▶ THE EXERCISE
Every record should be written out exactly, please.

Rows from a 3D scene dataset:
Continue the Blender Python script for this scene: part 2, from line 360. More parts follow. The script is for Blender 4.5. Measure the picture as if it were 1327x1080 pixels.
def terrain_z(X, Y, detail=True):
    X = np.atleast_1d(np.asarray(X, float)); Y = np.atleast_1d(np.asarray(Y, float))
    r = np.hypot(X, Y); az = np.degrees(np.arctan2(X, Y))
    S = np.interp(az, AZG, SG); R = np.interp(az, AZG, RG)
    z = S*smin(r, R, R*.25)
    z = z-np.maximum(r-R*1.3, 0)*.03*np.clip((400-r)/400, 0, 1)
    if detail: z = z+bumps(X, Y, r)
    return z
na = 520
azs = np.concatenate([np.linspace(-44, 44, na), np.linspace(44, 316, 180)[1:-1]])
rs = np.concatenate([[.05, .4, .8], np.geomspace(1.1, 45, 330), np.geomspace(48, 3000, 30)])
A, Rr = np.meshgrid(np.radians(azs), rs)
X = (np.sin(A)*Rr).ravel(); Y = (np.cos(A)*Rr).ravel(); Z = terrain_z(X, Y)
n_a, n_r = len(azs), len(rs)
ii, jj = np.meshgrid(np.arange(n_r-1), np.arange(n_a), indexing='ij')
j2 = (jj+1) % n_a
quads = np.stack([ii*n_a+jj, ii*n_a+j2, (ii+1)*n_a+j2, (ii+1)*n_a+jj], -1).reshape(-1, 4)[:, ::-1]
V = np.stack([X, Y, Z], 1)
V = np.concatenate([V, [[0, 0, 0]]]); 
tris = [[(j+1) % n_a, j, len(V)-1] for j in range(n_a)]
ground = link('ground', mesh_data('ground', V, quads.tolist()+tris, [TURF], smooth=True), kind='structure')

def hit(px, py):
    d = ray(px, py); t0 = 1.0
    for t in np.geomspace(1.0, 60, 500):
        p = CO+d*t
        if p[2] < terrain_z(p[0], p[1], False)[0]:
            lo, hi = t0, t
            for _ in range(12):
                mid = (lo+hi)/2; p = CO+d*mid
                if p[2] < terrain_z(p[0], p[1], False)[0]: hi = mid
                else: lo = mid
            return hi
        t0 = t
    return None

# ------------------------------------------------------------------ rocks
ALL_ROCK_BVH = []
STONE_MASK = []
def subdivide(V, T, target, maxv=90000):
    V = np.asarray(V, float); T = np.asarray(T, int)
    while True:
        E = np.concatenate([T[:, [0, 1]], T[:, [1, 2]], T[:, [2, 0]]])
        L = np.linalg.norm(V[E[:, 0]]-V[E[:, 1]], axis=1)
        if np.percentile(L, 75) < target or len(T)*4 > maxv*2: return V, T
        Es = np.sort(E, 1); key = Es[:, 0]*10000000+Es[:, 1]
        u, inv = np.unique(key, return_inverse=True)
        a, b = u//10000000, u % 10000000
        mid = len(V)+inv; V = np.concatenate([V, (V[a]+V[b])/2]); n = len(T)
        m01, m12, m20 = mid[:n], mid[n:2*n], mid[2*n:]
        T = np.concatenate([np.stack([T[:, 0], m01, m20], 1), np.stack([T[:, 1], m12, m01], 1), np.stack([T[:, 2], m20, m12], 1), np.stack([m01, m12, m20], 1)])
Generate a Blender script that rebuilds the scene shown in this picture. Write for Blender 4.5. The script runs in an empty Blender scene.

▶ OUTPUT OF THE TASK
Continue the Blender Python script for this scene: part 2, from line 360. More parts follow. The script is for Blender 4.5. Measure the picture as if it were 1327x1080 pixels.
def terrain_z(X, Y, detail=True):
    X = np.atleast_1d(np.asarray(X, float)); Y = np.atleast_1d(np.asarray(Y, float))
    r = np.hypot(X, Y); az = np.degrees(np.arctan2(X, Y))
    S = np.interp(az, AZG, SG); R = np.interp(az, AZG, RG)
    z = S*smin(r, R, R*.25)
    z = z-np.maximum(r-R*1.3, 0)*.03*np.clip((400-r)/400, 0, 1)
    if detail: z = z+bumps(X, Y, r)
    return z
na = 520
azs = np.concatenate([np.linspace(-44, 44, na), np.linspace(44, 316, 180)[1:-1]])
rs = np.concatenate([[.05, .4, .8], np.geomspace(1.1, 45, 330), np.geomspace(48, 3000, 30)])
A, Rr = np.meshgrid(np.radians(azs), rs)
X = (np.sin(A)*Rr).ravel(); Y = (np.cos(A)*Rr).ravel(); Z = terrain_z(X, Y)
n_a, n_r = len(azs), len(rs)
ii, jj = np.meshgrid(np.arange(n_r-1), np.arange(n_a), indexing='ij')
j2 = (jj+1) % n_a
quads = np.stack([ii*n_a+jj, ii*n_a+j2, (ii+1)*n_a+j2, (ii+1)*n_a+jj], -1).reshape(-1, 4)[:, ::-1]
V = np.stack([X, Y, Z], 1)
V = np.concatenate([V, [[0, 0, 0]]]); 
tris = [[(j+1) % n_a, j, len(V)-1] for j in range(n_a)]
ground = link('ground', mesh_data('ground', V, quads.tolist()+tris, [TURF], smooth=True), kind='structure')

def hit(px, py):
    d = ray(px, py); t0 = 1.0
    for t in np.geomspace(1.0, 60, 500):
        p = CO+d*t
        if p[2] < terrain_z(p[0], p[1], False)[0]:
            lo, hi = t0, t
            for _ in range(12):
                mid = (lo+hi)/2; p = CO+d*mid
                if p[2] < terrain_z(p[0], p[1], False)[0]: hi = mid
                else: lo = mid
            return hi
        t0 = t
    return None

# ------------------------------------------------------------------ rocks
ALL_ROCK_BVH = []
STONE_MASK = []
def subdivide(V, T, target, maxv=90000):
    V = np.asarray(V, float); T = np.asarray(T, int)
    while True:
        E = np.concatenate([T[:, [0, 1]], T[:, [1, 2]], T[:, [2, 0]]])
        L = np.linalg.norm(V[E[:, 0]]-V[E[:, 1]], axis=1)
        if np.percentile(L, 75) < target or len(T)*4 > maxv*2: return V, T
        Es = np.sort(E, 1); key = Es[:, 0]*10000000+Es[:, 1]
        u, inv = np.unique(key, return_inverse=True)
        a, b = u//10000000, u % 10000000
        mid = len(V)+inv; V = np.concatenate([V, (V[a]+V[b])/2]); n = len(T)
        m01, m12, m20 = mid[:n], mid[n:2*n], mid[2*n:]
        T = np.concatenate([np.stack([T[:, 0], m01, m20], 1), np.stack([T[:, 1], m12, m01], 1), np.stack([T[:, 2], m20, m12], 1), np.stack([m01, m12, m20], 1)])
Generate a Blender script that rebuilds the scene shown in this picture. Write for Blender 4.5. The script runs in an empty Blender scene.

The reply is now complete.